::: DATASET EXCERPT :::
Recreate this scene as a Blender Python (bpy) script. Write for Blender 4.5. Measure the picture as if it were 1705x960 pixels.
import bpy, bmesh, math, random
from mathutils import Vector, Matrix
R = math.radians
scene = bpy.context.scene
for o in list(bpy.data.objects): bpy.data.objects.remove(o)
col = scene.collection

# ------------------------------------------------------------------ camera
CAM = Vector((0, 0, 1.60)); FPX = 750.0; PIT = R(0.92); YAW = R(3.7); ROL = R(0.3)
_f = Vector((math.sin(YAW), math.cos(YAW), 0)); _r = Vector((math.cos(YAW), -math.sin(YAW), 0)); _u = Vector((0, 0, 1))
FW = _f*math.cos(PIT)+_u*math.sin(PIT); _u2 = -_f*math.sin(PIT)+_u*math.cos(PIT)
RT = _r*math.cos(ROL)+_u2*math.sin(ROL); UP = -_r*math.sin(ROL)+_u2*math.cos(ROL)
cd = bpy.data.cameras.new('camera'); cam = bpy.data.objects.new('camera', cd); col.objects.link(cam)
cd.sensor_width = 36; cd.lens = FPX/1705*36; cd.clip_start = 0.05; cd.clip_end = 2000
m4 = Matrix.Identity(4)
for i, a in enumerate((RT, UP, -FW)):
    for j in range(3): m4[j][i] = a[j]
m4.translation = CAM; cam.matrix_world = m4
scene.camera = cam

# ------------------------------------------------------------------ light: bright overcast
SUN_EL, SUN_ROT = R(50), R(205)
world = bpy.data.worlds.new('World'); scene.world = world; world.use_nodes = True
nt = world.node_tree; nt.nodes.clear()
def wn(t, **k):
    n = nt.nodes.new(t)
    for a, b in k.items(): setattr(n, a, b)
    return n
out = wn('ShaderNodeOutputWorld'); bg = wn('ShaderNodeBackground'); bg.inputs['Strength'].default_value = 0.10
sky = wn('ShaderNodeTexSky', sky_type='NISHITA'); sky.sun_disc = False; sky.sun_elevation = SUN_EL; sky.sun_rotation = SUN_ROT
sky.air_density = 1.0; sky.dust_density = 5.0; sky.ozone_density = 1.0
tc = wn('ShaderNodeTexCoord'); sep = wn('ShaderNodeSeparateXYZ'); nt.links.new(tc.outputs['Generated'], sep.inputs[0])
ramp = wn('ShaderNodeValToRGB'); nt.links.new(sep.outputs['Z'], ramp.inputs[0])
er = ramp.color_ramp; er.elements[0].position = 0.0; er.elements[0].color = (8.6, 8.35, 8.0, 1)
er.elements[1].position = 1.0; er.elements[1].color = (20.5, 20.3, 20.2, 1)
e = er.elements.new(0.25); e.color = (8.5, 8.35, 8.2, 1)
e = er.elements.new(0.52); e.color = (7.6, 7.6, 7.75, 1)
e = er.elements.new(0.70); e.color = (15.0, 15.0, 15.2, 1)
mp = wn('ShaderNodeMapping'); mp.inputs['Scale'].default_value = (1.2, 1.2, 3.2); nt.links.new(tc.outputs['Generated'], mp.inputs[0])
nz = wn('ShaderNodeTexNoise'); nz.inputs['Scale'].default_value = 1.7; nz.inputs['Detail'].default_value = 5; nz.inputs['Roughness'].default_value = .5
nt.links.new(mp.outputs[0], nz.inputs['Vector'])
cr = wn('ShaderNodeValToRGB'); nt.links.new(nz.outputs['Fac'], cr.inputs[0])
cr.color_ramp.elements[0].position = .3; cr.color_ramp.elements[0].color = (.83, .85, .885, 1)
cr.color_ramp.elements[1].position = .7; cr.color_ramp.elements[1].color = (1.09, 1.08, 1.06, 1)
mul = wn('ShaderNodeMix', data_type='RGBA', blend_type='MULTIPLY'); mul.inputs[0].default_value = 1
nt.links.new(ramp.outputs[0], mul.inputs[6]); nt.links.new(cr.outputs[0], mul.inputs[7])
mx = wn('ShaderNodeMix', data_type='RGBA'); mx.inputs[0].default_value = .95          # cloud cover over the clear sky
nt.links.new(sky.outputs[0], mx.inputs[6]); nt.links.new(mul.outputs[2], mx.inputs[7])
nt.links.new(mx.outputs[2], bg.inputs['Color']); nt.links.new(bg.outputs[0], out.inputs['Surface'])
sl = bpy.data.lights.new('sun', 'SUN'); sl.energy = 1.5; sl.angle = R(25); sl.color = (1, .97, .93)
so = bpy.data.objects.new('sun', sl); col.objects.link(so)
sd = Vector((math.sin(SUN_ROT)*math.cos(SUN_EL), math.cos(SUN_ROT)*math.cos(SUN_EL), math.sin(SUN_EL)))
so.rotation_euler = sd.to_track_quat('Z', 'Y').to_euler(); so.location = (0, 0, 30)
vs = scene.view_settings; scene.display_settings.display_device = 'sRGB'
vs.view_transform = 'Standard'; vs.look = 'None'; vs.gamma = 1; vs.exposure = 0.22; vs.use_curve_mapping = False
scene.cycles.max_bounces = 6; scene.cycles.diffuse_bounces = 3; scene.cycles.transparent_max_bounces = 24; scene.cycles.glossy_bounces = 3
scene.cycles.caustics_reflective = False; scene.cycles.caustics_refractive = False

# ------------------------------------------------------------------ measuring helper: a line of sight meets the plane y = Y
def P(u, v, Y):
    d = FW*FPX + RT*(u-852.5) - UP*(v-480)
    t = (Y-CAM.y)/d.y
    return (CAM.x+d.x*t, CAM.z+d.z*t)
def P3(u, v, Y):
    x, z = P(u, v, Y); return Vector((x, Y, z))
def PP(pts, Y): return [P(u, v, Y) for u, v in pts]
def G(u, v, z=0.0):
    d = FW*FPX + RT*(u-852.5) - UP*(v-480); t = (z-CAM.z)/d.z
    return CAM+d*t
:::
AIM OF THE EXERCISE:
Reprint the data above from the opening line to the line holding "col = scene.collection", inclusive, and nothing else.

EXPECTED ANSWER:
Recreate this scene as a Blender Python (bpy) script. Write for Blender 4.5. Measure the picture as if it were 1705x960 pixels.
import bpy, bmesh, math, random
from mathutils import Vector, Matrix
R = math.radians
scene = bpy.context.scene
for o in list(bpy.data.objects): bpy.data.objects.remove(o)
col = scene.collection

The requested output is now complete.